_EXERCISE DESCRIPTION_
Scan the following material for the string "pixels" and copy each line in which it appears.

_DATA SHOWN_
<<<<
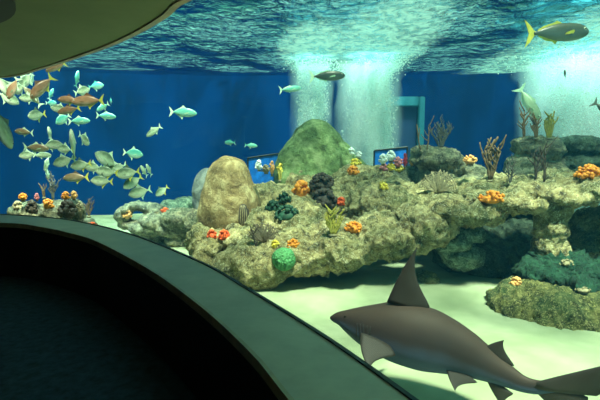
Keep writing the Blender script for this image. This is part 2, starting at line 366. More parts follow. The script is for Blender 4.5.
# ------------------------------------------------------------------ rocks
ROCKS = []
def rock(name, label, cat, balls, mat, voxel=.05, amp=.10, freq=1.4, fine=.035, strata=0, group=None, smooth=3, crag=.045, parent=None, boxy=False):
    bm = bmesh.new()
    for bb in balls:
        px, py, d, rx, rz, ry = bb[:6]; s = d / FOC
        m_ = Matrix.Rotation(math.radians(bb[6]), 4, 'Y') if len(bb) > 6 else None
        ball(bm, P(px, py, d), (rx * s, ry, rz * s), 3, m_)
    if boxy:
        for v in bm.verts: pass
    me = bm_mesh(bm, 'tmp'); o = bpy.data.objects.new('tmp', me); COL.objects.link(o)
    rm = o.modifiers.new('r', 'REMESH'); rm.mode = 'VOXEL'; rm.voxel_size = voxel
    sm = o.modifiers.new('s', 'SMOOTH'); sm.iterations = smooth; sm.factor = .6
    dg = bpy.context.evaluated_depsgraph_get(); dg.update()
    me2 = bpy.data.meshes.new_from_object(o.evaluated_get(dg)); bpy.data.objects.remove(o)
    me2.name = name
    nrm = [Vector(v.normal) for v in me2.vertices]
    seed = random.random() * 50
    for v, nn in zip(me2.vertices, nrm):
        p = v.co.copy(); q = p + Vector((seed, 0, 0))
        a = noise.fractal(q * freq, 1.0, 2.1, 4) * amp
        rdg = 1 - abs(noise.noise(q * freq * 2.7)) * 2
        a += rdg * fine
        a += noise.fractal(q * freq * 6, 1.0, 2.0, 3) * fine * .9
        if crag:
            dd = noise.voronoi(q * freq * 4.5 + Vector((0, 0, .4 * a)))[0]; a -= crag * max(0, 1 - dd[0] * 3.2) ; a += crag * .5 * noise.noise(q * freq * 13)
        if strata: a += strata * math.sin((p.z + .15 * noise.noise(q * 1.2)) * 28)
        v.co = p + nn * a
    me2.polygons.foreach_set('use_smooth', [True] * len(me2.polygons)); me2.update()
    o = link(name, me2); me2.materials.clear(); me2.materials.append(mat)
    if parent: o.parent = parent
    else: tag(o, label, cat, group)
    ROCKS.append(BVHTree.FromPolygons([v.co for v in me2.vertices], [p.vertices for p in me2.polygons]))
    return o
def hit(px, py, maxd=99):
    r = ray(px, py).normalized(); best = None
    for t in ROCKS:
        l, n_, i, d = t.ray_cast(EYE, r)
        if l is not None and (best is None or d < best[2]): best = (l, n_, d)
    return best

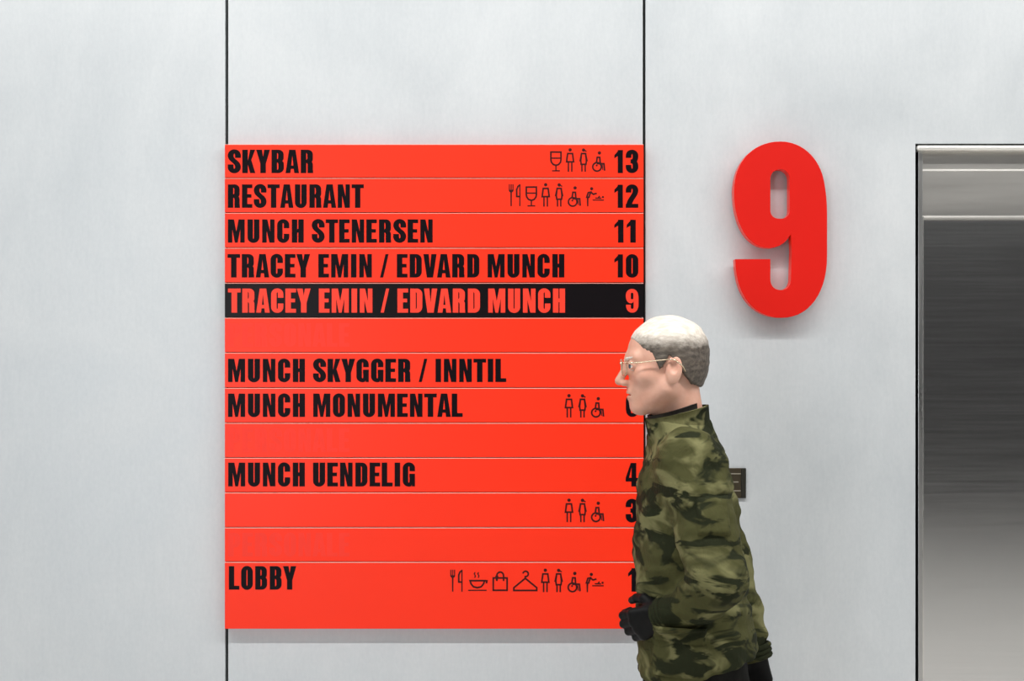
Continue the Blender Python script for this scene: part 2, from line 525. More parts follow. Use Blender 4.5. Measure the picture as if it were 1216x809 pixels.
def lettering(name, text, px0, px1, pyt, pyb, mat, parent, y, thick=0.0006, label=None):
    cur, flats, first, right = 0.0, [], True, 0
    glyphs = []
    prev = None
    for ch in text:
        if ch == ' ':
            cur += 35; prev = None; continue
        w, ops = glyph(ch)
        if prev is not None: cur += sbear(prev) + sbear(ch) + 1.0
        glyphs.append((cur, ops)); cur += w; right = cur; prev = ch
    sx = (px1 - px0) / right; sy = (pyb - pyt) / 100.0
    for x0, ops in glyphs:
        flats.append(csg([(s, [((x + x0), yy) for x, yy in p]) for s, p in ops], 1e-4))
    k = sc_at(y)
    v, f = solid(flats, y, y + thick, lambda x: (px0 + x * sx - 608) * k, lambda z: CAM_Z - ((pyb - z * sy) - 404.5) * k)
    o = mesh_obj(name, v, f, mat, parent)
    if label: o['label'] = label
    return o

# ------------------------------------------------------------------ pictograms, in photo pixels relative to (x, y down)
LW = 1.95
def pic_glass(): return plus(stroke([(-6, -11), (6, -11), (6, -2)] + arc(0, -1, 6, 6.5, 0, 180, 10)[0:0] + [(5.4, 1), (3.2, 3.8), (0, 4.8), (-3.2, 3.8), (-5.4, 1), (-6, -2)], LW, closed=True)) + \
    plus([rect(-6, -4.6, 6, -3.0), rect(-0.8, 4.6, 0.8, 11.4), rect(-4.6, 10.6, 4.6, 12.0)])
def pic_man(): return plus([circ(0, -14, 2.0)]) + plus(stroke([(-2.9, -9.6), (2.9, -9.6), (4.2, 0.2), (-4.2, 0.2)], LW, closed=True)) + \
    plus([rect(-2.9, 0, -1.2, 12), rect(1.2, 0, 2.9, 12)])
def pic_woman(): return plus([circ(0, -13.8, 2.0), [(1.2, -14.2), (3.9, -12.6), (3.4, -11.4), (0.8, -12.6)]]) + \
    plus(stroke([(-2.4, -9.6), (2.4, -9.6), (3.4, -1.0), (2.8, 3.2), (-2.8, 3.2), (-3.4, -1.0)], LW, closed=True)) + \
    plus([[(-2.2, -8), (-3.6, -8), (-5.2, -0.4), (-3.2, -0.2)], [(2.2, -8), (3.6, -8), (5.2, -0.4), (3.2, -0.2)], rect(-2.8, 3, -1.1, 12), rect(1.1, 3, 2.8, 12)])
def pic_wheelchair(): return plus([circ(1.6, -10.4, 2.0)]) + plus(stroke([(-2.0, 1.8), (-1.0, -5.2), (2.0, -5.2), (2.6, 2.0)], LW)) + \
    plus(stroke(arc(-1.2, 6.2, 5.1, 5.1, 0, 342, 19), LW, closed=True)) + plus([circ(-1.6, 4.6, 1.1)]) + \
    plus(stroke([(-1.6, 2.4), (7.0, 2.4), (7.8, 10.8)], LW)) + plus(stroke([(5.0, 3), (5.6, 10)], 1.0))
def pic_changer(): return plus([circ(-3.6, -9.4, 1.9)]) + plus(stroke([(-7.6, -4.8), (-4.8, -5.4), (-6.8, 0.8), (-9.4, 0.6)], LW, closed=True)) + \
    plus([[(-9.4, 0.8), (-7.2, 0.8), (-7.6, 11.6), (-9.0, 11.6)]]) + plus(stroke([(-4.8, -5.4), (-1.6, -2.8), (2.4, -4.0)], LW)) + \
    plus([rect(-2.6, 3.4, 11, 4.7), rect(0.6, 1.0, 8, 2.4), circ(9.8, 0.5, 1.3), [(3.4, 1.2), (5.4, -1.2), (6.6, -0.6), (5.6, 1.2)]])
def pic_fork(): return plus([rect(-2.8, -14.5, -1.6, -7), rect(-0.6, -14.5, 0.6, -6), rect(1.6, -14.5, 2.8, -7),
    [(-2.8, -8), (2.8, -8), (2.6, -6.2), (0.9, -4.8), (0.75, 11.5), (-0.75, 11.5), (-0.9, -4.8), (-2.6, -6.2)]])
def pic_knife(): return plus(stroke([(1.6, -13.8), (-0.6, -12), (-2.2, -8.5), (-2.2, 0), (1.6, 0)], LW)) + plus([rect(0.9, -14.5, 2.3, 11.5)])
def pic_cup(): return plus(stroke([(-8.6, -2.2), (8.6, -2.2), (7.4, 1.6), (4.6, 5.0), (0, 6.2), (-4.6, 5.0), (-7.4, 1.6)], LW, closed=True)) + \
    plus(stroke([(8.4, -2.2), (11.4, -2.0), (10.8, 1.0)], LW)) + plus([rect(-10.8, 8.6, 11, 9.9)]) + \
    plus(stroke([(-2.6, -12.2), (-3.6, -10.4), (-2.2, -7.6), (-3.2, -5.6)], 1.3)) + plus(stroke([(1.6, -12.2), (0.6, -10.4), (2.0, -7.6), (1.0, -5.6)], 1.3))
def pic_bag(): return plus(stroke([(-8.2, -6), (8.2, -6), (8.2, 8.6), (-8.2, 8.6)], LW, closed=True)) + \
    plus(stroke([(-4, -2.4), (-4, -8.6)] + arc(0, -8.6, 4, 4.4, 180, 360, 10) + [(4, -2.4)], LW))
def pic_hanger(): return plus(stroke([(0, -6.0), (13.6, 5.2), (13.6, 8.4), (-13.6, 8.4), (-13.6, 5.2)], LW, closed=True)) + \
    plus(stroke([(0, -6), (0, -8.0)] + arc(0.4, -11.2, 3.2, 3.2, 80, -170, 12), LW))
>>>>
_ANSWER TO THIS TASK_
Continue the Blender Python script for this scene: part 2, from line 525. More parts follow. Use Blender 4.5. Measure the picture as if it were 1216x809 pixels.
# ------------------------------------------------------------------ pictograms, in photo pixels relative to (x, y down)